I'm locking myself in this chest.
inside of my chest.
my chest full of pain.
I'm wandering around my heart..
wondering if things will ever be the same.
rummaging through the debris..
searching for lost pieces of me.
collecting scraps of a time of pain.
wishing i could find a helpful remain.
something to give me that special closure.
but I'll never know for sure.
the truth lies here in my heart.
in my world that was torn apart.
a hole in the wall.
a huge hurt i never saw.
i was too blind to see.
a sheet called love covering the damage.
these old walls just can't have it.
the sad echo of my voice.
i have no other choice.
I'll sit on my dusty floor alone.
wishing that someone else was home.
glass shattered everywhere.
more pain I'm able to bare.
there's no one here to talk with.
no one to understand.
they all left me stranded.
as stranded as I can.
the windows boarded up.
I can't see where I am, where I'm going.
the weather.
whether it's raining or snowing.
it's up to me to let some light in on this old place.
but I'll do it at my own lazy pace.
maybe he's right.
maybe i do make myself as miserable as can be.
but in this place i always was comfortable.
i always was happy.
the broken picture frames.
the walls carved with unknown names.
a sudden burst of .. energy could this be?
pride? confidence.
here's my chance to see.
take off these wooden bars.
for i want to see the stars.
as the last one is unlocked and here i am in shock.
light shone onto the floor.
I've seen what's really in store.
and outside a sight.. that at one time i thought was right.
yet i made sure it was wrong.
and now i see where I've belonged.
belonged this whole time.
inside of this hollow heart.
this lonely mind.
that was the plan.
to remain inside of.. that jaded boy's hand.
I think this is really, good, i really like how it dosen't leaves felling the pain that it begins with. I do think that you used some words too many times, especially close to each other:I'm locking myself in this chest.
inside of my chest.
my chest full of pain. Perhaps you could find synonyms for "chest"
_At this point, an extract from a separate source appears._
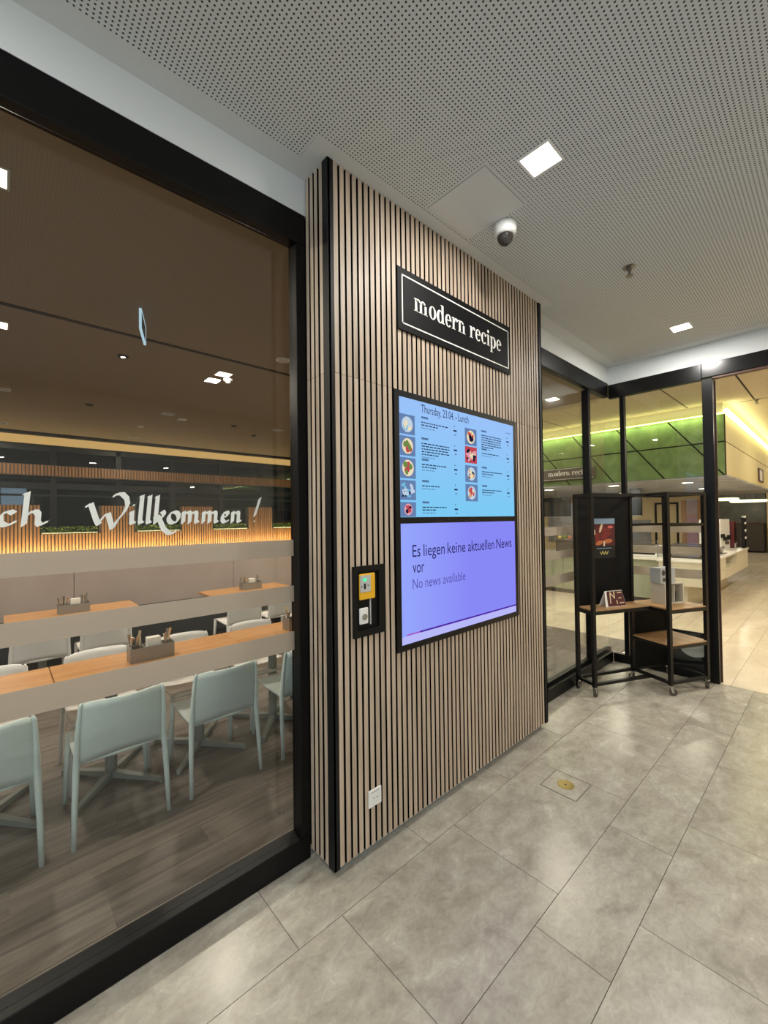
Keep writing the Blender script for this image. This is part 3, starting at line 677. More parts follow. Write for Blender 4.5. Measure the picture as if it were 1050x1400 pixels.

they all left me stranded.
as stranded as I can. Synonyms would help, again
the weather.
whether it's raining or snowing. weather and whether are 2 different words, but sound the same, it dosen't seem to flow in my opinion.
This is just constructive criticism, and I am by no means an expert, I am only offering my opinion. Otherwise this is a great poem, with a great ending, that many poems, dealing with pain and suffering do not describe. It is original, and a necessary aspect I believe. Keep up the good work!